## [Directive]
Go through the listing and pick out each line with the word "part" in it.

## [Rows from a 3D scene dataset]
★ ★ ★

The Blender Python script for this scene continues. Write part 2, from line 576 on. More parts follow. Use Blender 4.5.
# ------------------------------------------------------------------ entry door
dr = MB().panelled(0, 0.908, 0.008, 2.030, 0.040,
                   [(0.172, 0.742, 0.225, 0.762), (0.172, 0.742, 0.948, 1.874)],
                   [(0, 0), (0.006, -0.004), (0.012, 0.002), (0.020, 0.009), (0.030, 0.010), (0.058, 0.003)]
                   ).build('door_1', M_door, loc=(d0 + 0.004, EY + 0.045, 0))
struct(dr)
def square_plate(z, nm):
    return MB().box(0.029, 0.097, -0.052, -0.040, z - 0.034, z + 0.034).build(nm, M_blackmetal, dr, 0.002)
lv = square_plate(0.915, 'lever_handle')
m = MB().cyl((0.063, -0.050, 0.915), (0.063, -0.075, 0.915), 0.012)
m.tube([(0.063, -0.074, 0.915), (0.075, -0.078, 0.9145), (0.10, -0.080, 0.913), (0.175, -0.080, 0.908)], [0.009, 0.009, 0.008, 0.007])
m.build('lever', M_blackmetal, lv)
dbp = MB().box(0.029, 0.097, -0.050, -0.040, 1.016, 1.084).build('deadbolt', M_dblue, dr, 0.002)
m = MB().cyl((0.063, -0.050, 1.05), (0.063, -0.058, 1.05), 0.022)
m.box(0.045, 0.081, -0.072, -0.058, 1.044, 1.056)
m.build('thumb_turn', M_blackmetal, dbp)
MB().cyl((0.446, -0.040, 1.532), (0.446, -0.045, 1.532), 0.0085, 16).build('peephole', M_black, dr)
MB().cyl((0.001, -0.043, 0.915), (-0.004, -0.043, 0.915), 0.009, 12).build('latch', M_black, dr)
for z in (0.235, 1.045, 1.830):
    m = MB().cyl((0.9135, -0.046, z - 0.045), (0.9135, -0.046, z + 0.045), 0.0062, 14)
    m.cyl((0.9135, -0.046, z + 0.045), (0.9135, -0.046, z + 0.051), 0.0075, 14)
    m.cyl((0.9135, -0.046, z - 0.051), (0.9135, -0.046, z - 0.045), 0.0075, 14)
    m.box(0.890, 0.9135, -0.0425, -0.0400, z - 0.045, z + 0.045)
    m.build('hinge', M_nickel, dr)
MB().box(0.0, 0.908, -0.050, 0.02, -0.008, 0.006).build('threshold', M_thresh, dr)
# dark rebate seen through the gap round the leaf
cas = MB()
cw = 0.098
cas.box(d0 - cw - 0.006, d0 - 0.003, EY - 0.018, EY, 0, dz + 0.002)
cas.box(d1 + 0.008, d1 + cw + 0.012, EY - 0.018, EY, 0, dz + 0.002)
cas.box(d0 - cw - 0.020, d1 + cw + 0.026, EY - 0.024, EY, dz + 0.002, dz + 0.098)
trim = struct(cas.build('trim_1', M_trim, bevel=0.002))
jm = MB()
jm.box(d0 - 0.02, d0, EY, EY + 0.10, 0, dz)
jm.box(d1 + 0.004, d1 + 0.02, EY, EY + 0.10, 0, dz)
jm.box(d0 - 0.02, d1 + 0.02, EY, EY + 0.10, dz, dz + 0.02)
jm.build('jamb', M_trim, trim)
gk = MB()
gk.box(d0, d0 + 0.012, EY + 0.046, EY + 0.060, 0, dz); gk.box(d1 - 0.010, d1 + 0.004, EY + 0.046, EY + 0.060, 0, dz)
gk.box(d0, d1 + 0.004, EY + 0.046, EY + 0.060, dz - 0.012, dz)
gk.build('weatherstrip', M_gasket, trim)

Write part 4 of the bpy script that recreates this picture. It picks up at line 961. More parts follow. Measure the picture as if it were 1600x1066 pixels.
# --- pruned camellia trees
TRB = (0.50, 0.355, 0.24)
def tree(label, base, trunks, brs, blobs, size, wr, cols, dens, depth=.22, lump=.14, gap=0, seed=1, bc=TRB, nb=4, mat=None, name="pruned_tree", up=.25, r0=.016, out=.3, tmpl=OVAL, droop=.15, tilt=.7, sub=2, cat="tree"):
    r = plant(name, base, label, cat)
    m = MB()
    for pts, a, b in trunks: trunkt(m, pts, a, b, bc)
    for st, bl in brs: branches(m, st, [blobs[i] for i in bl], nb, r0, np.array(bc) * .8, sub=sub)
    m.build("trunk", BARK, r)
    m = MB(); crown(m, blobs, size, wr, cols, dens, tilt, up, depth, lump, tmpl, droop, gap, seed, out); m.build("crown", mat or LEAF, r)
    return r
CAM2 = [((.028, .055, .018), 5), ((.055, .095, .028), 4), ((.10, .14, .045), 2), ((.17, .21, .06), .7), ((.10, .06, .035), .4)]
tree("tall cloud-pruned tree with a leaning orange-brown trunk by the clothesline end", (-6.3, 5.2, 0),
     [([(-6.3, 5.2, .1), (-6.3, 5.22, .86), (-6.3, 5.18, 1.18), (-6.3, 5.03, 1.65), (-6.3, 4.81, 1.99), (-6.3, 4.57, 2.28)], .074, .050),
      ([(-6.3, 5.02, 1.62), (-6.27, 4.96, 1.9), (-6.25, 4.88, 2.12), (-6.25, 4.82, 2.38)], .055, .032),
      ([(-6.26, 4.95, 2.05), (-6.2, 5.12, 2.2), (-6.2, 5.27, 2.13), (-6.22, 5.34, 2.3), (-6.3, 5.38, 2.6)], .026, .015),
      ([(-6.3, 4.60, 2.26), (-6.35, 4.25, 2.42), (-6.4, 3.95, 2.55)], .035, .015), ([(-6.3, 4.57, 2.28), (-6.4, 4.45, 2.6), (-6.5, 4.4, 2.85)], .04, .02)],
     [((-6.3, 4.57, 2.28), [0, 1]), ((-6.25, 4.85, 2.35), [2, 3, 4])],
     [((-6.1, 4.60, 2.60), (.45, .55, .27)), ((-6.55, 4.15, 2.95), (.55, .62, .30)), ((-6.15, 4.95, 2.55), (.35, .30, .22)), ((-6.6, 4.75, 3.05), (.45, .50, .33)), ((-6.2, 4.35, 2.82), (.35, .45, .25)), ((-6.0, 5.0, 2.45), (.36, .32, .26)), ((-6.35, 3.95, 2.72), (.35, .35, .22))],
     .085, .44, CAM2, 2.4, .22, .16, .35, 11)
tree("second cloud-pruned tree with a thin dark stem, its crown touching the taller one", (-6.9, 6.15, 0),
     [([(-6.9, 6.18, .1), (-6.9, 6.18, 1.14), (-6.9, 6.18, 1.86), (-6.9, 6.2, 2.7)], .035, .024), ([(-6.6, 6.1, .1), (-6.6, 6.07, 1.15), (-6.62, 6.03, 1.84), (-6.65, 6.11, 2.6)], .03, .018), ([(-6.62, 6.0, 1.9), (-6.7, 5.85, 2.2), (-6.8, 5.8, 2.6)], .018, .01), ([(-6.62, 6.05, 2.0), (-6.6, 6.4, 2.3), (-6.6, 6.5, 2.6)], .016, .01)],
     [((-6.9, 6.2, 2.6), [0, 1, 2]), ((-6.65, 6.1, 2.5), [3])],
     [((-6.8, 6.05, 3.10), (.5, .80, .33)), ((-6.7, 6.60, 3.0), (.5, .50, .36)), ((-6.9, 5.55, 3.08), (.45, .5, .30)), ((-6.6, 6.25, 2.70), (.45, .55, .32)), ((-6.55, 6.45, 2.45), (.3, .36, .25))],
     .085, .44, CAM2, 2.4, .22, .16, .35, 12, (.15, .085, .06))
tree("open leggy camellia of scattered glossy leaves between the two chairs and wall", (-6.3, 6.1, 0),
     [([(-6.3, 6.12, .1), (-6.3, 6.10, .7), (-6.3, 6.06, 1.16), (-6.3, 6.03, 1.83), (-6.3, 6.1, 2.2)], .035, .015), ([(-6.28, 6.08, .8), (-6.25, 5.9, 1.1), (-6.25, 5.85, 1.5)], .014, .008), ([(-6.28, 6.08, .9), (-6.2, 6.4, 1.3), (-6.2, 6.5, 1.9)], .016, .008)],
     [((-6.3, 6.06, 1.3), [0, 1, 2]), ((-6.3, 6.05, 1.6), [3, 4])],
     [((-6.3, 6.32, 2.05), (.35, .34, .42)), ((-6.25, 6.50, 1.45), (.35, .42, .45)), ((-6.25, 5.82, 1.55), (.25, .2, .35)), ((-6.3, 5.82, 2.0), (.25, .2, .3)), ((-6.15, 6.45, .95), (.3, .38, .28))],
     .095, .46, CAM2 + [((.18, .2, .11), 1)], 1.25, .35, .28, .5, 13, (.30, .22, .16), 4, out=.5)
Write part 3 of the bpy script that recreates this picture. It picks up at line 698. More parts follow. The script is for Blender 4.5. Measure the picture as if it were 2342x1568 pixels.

★ ★ ★

## [Output for this exercise]
The Blender Python script for this scene continues. Write part 2, from line 576 on. More parts follow. Use Blender 4.5.
Write part 4 of the bpy script that recreates this picture. It picks up at line 961. More parts follow. Measure the picture as if it were 1600x1066 pixels.
Write part 3 of the bpy script that recreates this picture. It picks up at line 698. More parts follow. The script is for Blender 4.5. Measure the picture as if it were 2342x1568 pixels.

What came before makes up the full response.